Breaking the Communication-Privacy-Accuracy Tradeoff with $f$-Differential Privacy
Richeng Jin, Zhonggen Su, Caijun Zhong, Zhaoyang Zhang, Tony Quek, Huaiyu Dai
TL;DR
This work tackles privacy-communication-accuracy tradeoffs in federated data analysis by analyzing discrete-valued local mechanisms under $f$-differential privacy. It derives closed-form $f$-DP guarantees for binomial noise and the binomial mechanism, establishing tight privacy bounds and enabling compression-aware privacy analysis. Building on this, the authors introduce a ternary stochastic compressor that exploits privacy amplification by sparsification, achieving the same mean-squared error (MSE) and communication cost with substantially stronger privacy guarantees in distributed mean estimation.
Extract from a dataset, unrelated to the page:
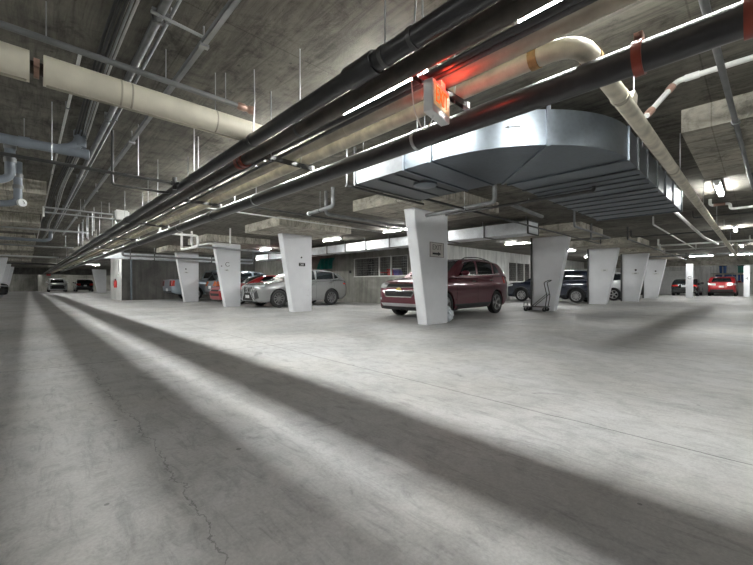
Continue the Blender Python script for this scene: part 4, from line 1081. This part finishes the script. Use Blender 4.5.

The vector extension leverages GDP via a central limit theorem for $f$-DP and Kashin representations to preserve privacy in high dimensions, and experiments demonstrate improved privacy-accuracy-communication tradeoffs compared to state-of-the-art baselines like SQKR and Gaussian mechanisms. Overall, the work provides a principled framework and practical compressor design for privacy-preserving, communication-efficient federated data analytics, with broad applicability to discrete-valued mechanisms.
Abstract
We consider a federated data analytics problem in which a server coordinates the collaborative data analysis of multiple users with privacy concerns and limited communication capability. The commonly adopted compression schemes introduce information loss into local data while improving communication efficiency, and it remains an open problem whether such discrete-valued mechanisms provide any privacy protection. In this paper, we study the local differential privacy guarantees of discrete-valued mechanisms with finite output space through the lens of $f$-differential privacy (DP). More specifically, we advance the existing literature by deriving tight $f$-DP guarantees for a variety of discrete-valued mechanisms, including the binomial noise and the binomial mechanisms that are proposed for privacy preservation, and the sign-based methods that are proposed for data compression, in closed-form expressions. We further investigate the amplification in privacy by sparsification and propose a ternary stochastic compressor. By leveraging compression for privacy amplification, we improve the existing methods by removing the dependency of accuracy (in terms of mean square error) on communication cost in the popular use case of distributed mean estimation, therefore breaking the three-way tradeoff between privacy, communication, and accuracy. Finally, we discuss the Byzantine resilience of the proposed mechanism and its application in federated learning.